Required work:
Each line below must be set down exactly; omit any image you find.

Data listing:
* start *

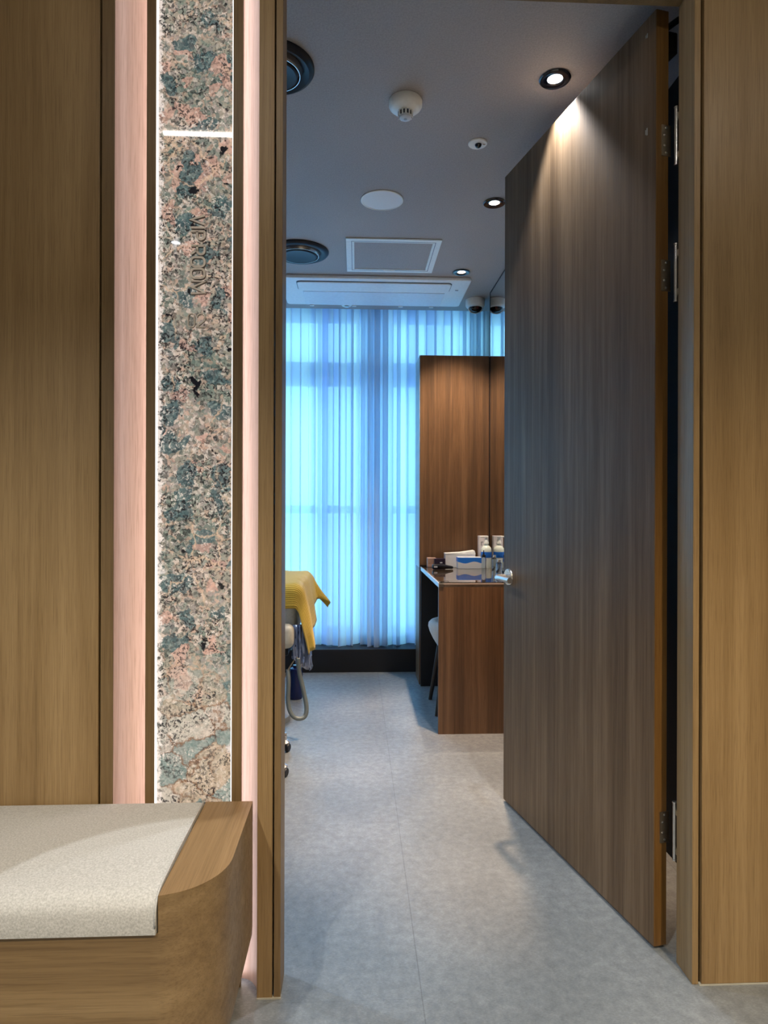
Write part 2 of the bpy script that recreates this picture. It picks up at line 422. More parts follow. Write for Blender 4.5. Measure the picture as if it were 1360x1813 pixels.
# ================================================================== SETTING
FW = 1.60       # corridor face of the partition
FB = 1.685      # room face of the partition
RX = 1.09       # right room wall
LX = -2.6
struct(box('floor', (-3.2, -2.6, -.1), (3.2, 5.4, 0), floor_m), 'grey mottled vinyl tile floor', 'floor')
bm = bmesh.new()
add_box(bm, (-3.2, FB, CZ), (3.2, 4.80, CZ+.12))
add_box(bm, (-3.2, 4.70, CZ+.12), (3.2, 5.3, CZ+.24)); 
struct(obj('ceiling', bm, ceil_m), 'dark grey textured ceiling of the treatment room', 'ceiling')
struct(box('ceiling_corridor', (-3.2, -2.6, CZ), (3.2, FB, CZ+.12), plain('corridor_ceiling_paint', (.5, .48, .45), .8)), 'pale corridor ceiling', 'ceiling')
struct(box('wall_right', (RX, FB, 0), (RX+.1, 5.3, CZ+.12), plain('shaded_right_wall', (.008, .008, .009), .8, spec=.1)), 'wall behind the open door, coloured dark as its shade', 'wall')  # unlit shade behind the door put into the wall colour
struct(box('wall_left', (LX-.1, FB, 0), (LX, 5.3, CZ+.12), room_wall_m), 'grey wall on the far left of the treatment room', 'wall')
bm = bmesh.new(); add_box(bm, (-3.2, -2.6, 0), (-3.1, FW, CZ)); add_box(bm, (3.1, -2.6, 0), (3.2, FW, CZ)); add_box(bm, (-3.1, -2.6, 0), (3.1, -2.5, CZ))
struct(obj('wall_corridor', bm, hall_m), 'plain corridor walls', 'wall')
# window wall
bm = bmesh.new()
add_box(bm, (LX, 5.06, 0), (RX, 5.2, .20)); add_box(bm, (LX, 5.06, 2.72), (RX, 5.2, CZ+.12)); add_box(bm, (LX, 5.06, .20), (-2.45, 5.2, 2.72)); add_box(bm, (1.05, 5.06, .20), (RX, 5.2, 2.72))
struct(obj('wall_back', bm, room_wall_m), 'window wall behind the sheer curtain', 'wall')
win = struct(thing('window_1', 'wide daylight window behind the sheer curtain', 'window', (-.7, 5.12, .2)))
fr = plain('window_frame_grey', (.16, .24, .36), .5)
bm = bmesh.new()
for z0, z1 in ((.20, .27), (1.16, 1.22), (2.16, 2.34), (2.66, 2.72)): add_box(bm, (-2.45, 5.09, z0), (1.05, 5.15, z1))
for x0 in (-2.45, -1.35, -.30, .99): add_box(bm, (x0, 5.085, .2), (x0+.07, 5.155, 2.72))
obj('window_frame', bm, fr, win)
box('pane', (-2.44, 5.117, .21), (1.04, 5.123, 2.71), pane_m, win)
struct(box('trim_1', (LX, 4.755, 0), (RX, 5.06, .168), black_plinth_shade, bevel=.003), 'black window plinth under the curtain', 'sill')

# partition: core, cladding, coves, jambs, header
bm = bmesh.new()
add_box(bm, (-3.1, FW+.02, 0), (-.60, FB, CZ)); add_box(bm, (-.60, 1.676, 0), (-.20, FB, CZ))
add_box(bm, (.875, FW+.02, 0), (3.1, FB, CZ)); add_box(bm, (-.198, FW+.02, 2.56), (.87, FB, CZ))
struct(obj('wall_front', bm, dark_line), 'partition wall between corridor and treatment room', 'wall')
struct(box('trim_2', (-3.1, FW, 0), (-.6215, FW+.02, CZ), oak, bevel=.0015), 'wide oak veneer wall panel at far left', 'panel')
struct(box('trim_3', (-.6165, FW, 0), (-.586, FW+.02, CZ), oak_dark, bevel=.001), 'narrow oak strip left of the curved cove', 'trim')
def cove(name, pts, label):
    # pts: visible profile (x, y); closed off along the back
    back = [(pts[-1][0], 1.678), (pts[0][0], 1.678)]
    bm = bmesh.new(); add_prism(bm, pts+back, 0, CZ); o = obj(name, bm, oak_cove, smooth='auto'); return struct(o, label, 'trim')
def arc(cx, cy, rx, ry, a0, a1, n=16):
    return [(cx+rx*math.cos(math.radians(a0+(a1-a0)*i/n)), cy+ry*math.sin(math.radians(a0+(a1-a0)*i/n))) for i in range(n+1)]
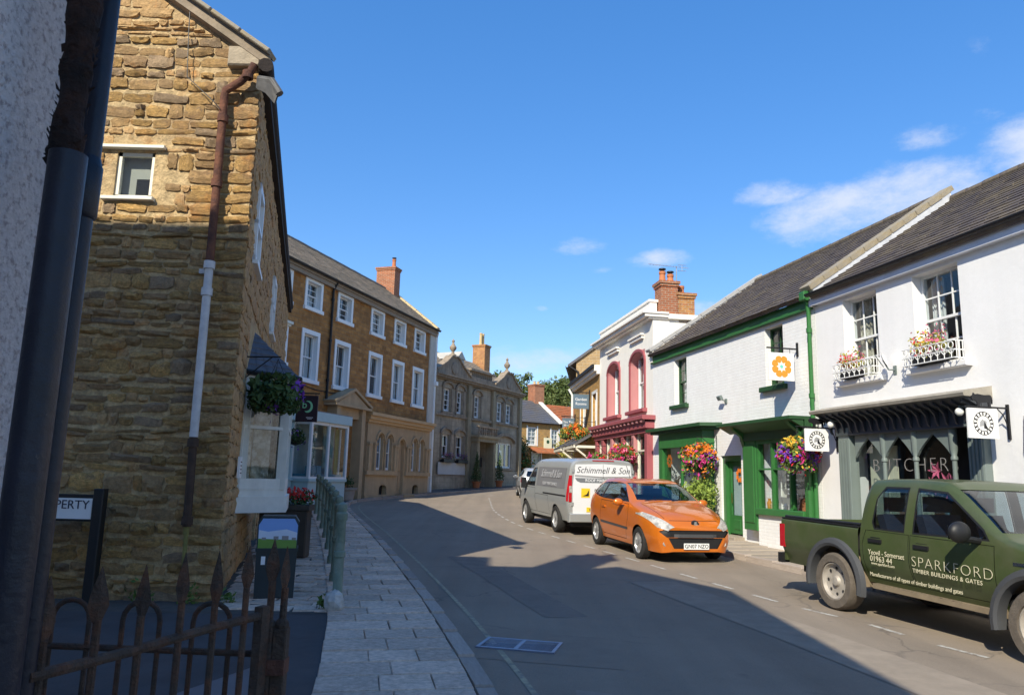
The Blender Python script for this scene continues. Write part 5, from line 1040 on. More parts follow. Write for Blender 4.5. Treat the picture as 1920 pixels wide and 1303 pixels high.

* end *

Answer to this task:
Write part 2 of the bpy script that recreates this picture. It picks up at line 422. More parts follow. Write for Blender 4.5. Measure the picture as if it were 1360x1813 pixels.
# ================================================================== SETTING
FW = 1.60       # corridor face of the partition
FB = 1.685      # room face of the partition
RX = 1.09       # right room wall
LX = -2.6
struct(box('floor', (-3.2, -2.6, -.1), (3.2, 5.4, 0), floor_m), 'grey mottled vinyl tile floor', 'floor')
bm = bmesh.new()
add_box(bm, (-3.2, FB, CZ), (3.2, 4.80, CZ+.12))
add_box(bm, (-3.2, 4.70, CZ+.12), (3.2, 5.3, CZ+.24)); 
struct(obj('ceiling', bm, ceil_m), 'dark grey textured ceiling of the treatment room', 'ceiling')
struct(box('ceiling_corridor', (-3.2, -2.6, CZ), (3.2, FB, CZ+.12), plain('corridor_ceiling_paint', (.5, .48, .45), .8)), 'pale corridor ceiling', 'ceiling')
struct(box('wall_right', (RX, FB, 0), (RX+.1, 5.3, CZ+.12), plain('shaded_right_wall', (.008, .008, .009), .8, spec=.1)), 'wall behind the open door, coloured dark as its shade', 'wall')  # unlit shade behind the door put into the wall colour
struct(box('wall_left', (LX-.1, FB, 0), (LX, 5.3, CZ+.12), room_wall_m), 'grey wall on the far left of the treatment room', 'wall')
bm = bmesh.new(); add_box(bm, (-3.2, -2.6, 0), (-3.1, FW, CZ)); add_box(bm, (3.1, -2.6, 0), (3.2, FW, CZ)); add_box(bm, (-3.1, -2.6, 0), (3.1, -2.5, CZ))
struct(obj('wall_corridor', bm, hall_m), 'plain corridor walls', 'wall')
# window wall
bm = bmesh.new()
add_box(bm, (LX, 5.06, 0), (RX, 5.2, .20)); add_box(bm, (LX, 5.06, 2.72), (RX, 5.2, CZ+.12)); add_box(bm, (LX, 5.06, .20), (-2.45, 5.2, 2.72)); add_box(bm, (1.05, 5.06, .20), (RX, 5.2, 2.72))
struct(obj('wall_back', bm, room_wall_m), 'window wall behind the sheer curtain', 'wall')
win = struct(thing('window_1', 'wide daylight window behind the sheer curtain', 'window', (-.7, 5.12, .2)))
fr = plain('window_frame_grey', (.16, .24, .36), .5)
bm = bmesh.new()
for z0, z1 in ((.20, .27), (1.16, 1.22), (2.16, 2.34), (2.66, 2.72)): add_box(bm, (-2.45, 5.09, z0), (1.05, 5.15, z1))
for x0 in (-2.45, -1.35, -.30, .99): add_box(bm, (x0, 5.085, .2), (x0+.07, 5.155, 2.72))
obj('window_frame', bm, fr, win)
box('pane', (-2.44, 5.117, .21), (1.04, 5.123, 2.71), pane_m, win)
struct(box('trim_1', (LX, 4.755, 0), (RX, 5.06, .168), black_plinth_shade, bevel=.003), 'black window plinth under the curtain', 'sill')

# partition: core, cladding, coves, jambs, header
bm = bmesh.new()
add_box(bm, (-3.1, FW+.02, 0), (-.60, FB, CZ)); add_box(bm, (-.60, 1.676, 0), (-.20, FB, CZ))
add_box(bm, (.875, FW+.02, 0), (3.1, FB, CZ)); add_box(bm, (-.198, FW+.02, 2.56), (.87, FB, CZ))
struct(obj('wall_front', bm, dark_line), 'partition wall between corridor and treatment room', 'wall')
struct(box('trim_2', (-3.1, FW, 0), (-.6215, FW+.02, CZ), oak, bevel=.0015), 'wide oak veneer wall panel at far left', 'panel')
struct(box('trim_3', (-.6165, FW, 0), (-.586, FW+.02, CZ), oak_dark, bevel=.001), 'narrow oak strip left of the curved cove', 'trim')
def cove(name, pts, label):
    # pts: visible profile (x, y); closed off along the back
    back = [(pts[-1][0], 1.678), (pts[0][0], 1.678)]
    bm = bmesh.new(); add_prism(bm, pts+back, 0, CZ); o = obj(name, bm, oak_cove, smooth='auto'); return struct(o, label, 'trim')
def arc(cx, cy, rx, ry, a0, a1, n=16):
    return [(cx+rx*math.cos(math.radians(a0+(a1-a0)*i/n)), cy+ry*math.sin(math.radians(a0+(a1-a0)*i/n))) for i in range(n+1)]
The Blender Python script for this scene continues. Write part 5, from line 1040 on. More parts follow. Write for Blender 4.5. Treat the picture as 1920 pixels wide and 1303 pixels high.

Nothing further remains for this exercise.